Despite brief intervals, Cairo’s disturbing theme comes bubbling back to Rashed’s work. He introduces us to his daily observations, a visual narration of the lives of people drawn from many different places and many different backgrounds.
Rashed presents entertaining stories of the city he lives in and is fascinated with its details. He draws our attention to the cab driver; sellers of ice cream and fruits; a cacophony of voices bubbling all around; and female bodies standing in balconies. Rashed’s work is also a narration of horse-drawn cart tearing off down a street bustling with passers-by and vehicles.
The painter often comes up with drawings, paintings and writings in the surface. He assesses the combination of images before reformulating them. His achievements are sometimes surprising for being bold and radical. However, the viewer would finally be tempted to realise a fascinating colour blends interwoven with images and texts—the reflection of the artist’s personal experiment; and therefore Rashed managed to cast his individual experiment so successfully he gained a foothold in the community of few painters, who have fallen under the spell of Cairo.
Rashed presents a theme suffused with exhilaration and joy communicated to the audience through colour areas. A wide variety of details and elements is active in the surface to compose a world comprising these images.
The artist had been drawn to black and white images until the colour crept to his work. The temptation to treat photos in the work motivated him to download old magazine clippings and photos. He drew people and elements on these images before reassessing the relationship of details in the scene and tuning them to the space available, and his ideas and visions—a technique distinct in Rashed’s work.
In his latest exhibition “On the Asphalt”, Rashed continued to pursue his radical depictions of the streets in Cairo. He depicts elements and details he comes across every day and draped them in grey. The exhibition illustrates motorbikes, vehicles and vendors. Moving from the city’s western district to its eastern areas, Rashed’s attention was drawn by the whir of planes above and decided to illustrate them. These elements, and others, have been relegated to colour spots in a choppy sea of grey.
The exhibition has abbreviated Cairo heavily to quick and fleeting scenes as if they had been captured by a fast-moving camera. These marignalised depictions reflect the city’s visual appearance, its ugliness, beauty, vigour and weakness.
Rashed’s paintings usually teem with different elements, shapes and images, which do not claim any logical relationship. They appear spontaneously in the space, while a few English and Arabic calligraphy are strewn here and there.
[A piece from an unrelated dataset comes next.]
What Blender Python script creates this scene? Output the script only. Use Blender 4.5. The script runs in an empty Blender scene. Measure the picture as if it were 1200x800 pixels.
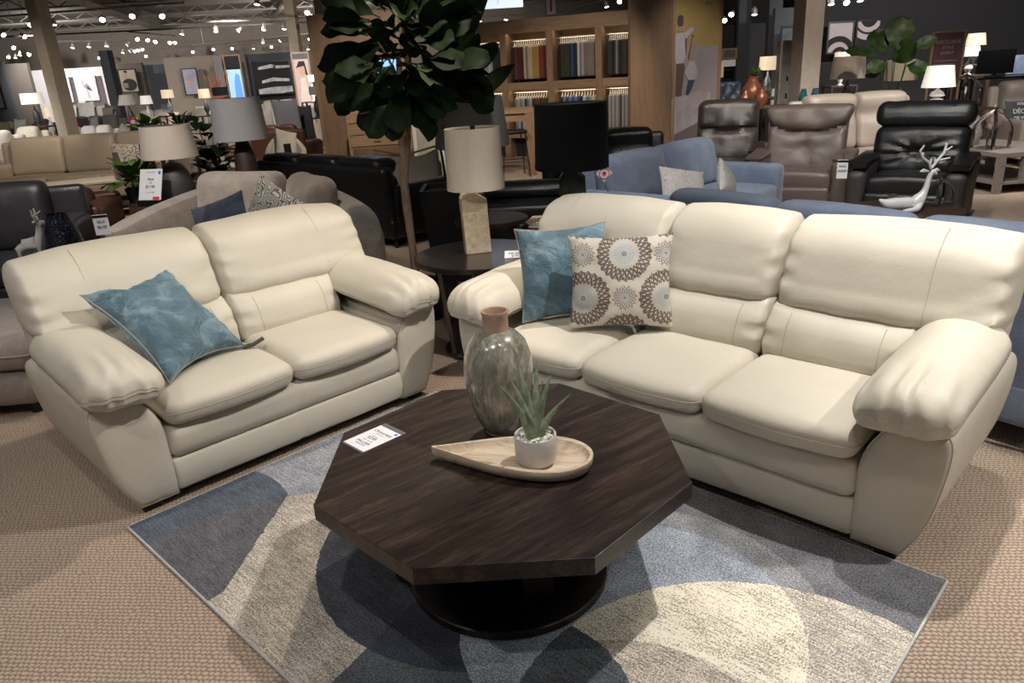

However, the process of visual deconstruction of the scene is developing in accordance to a certain pattern or a specific course to allow the elements to move in the space.
Rashed’s exhibitions urge us to search for the visual course or pattern, which define the movement of his elements. However, “On the Asphalt”, his heavily-abbreviated elements are the result of careful assessment of their dimensions in conformity with the world he has created in the surface. He presents a mysterious grey world, into which these shapes are sucked.
In his early-stage artistic experiment, the artist had suspected the colour influence in the illustration of his world and therefore he trusted neutral colours instead. Different colour shades gained slowly their presence in the work, encouraging the painter to appreciate again his neutral space—without compromising the colour influence. “On the Asphalt” presents paintings, in which colour image and elements are featured in an asphalt-like grey area—or in the colour of smoke.